Abstract
Lehr-Lern-Gespräche werden im Unterricht häufig eingesetzt, ihr Potenzial zur kognitiven Aktivierung wird aber nur selten ausgeschöpft. Um einen Beitrag zur Erhöhung der Dialogizität im Klassenzimmer zu leisten, wurde ein Analyseraster entwickelt, das neben der Gesprächsstruktur erstmalig auch den Gesprächsprozess fokussiert. Als Indikatoren für dialogische und somit lernförder- liche Lehr-Lern-Gespräche erfasst wurden eine erweiterte IRF-Struktur, hohe inhaltliche Progression, substanzielle Beiträge der Lernenden sowie inhaltliche Vollständigkeit und Präzision. Empirisch eingesetzt und evaluiert wurde das Instrument im Fach „Wirtschaft & Gesellschaft“ (W&G) in einer Videostudie zur Gesprächsführung in neun Berufsschulklassen. Ebenfalls ausgewertet wurden Befragungsdaten von 86 bzw. 157 Deutschschweizer W&G-Lehrpersonen zum Methodeneinsatz sowie zu Einstellungen und Überzeugungen zum Lehr-Lern-Gespräch.

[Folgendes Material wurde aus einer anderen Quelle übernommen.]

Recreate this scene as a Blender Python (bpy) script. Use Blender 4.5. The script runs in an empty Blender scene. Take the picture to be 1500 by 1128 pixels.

Die Analysen zeigen einen Widerspruch zwischen Selbsteinschätzung und Fremdbeobachtung: Die Befragten teilen zwar die Ansicht, dass Lehr-Lern-Gespräche dialogisch geführt werden sollten, und schätzen ihre Praxis entsprechend ein. Von den 461 kodierten und mehrebenenanalytisch ausgewerteten Gesprächssequenzen konnten jedoch nur 8 % als dialogisch charakterisiert werden. Daraus ergibt sich Handlungsbedarf für die Lehrpersonenbildung: dialogisches Gesprächsführungsverhalten sollte vermehrt thematisiert und eingeübt werden. Die Arbeit stellt ein entsprechendes Schulungskonzept vor.
Although conversations between teachers and learners are common practice in classrooms, their potential for cognitive activation is seldom fully exploited. To contribute to increasing the quality of such dialogues, a framework was developed which covers not only their structure but also, and for the first time, the process dimension. An extended IRF-structure, high progression of content, substantial contributions from the learners, and the comprehensiveness and precision of how the content is dealt with serve as indicators for dialogical and thus effective teaching-learning conversations. The instrument was empirically implemented in a video study involving nine vocational school classes taught in the subject of “Economics & Society” (E&S). Moreover, the analyses included data on self-reported teaching methods as well as attitudes and beliefs about classroom dialogues of 86/157 E&S teachers from German-speaking Switzerland. The results revealed a contradiction between self-assessments and video observation: the teachers believe that teaching-learning conversations should be conducted dialogically and evaluate their practice accordingly. As multi-level analyses indicate, however, only 8 % of the 461 coded sequences of teaching-learning conversations can be characterized as dialogical. This calls for action in teacher education: dialogical conversation skills should be thoroughly discussed and also practiced. Hence the author outlines a training concept to meet this need.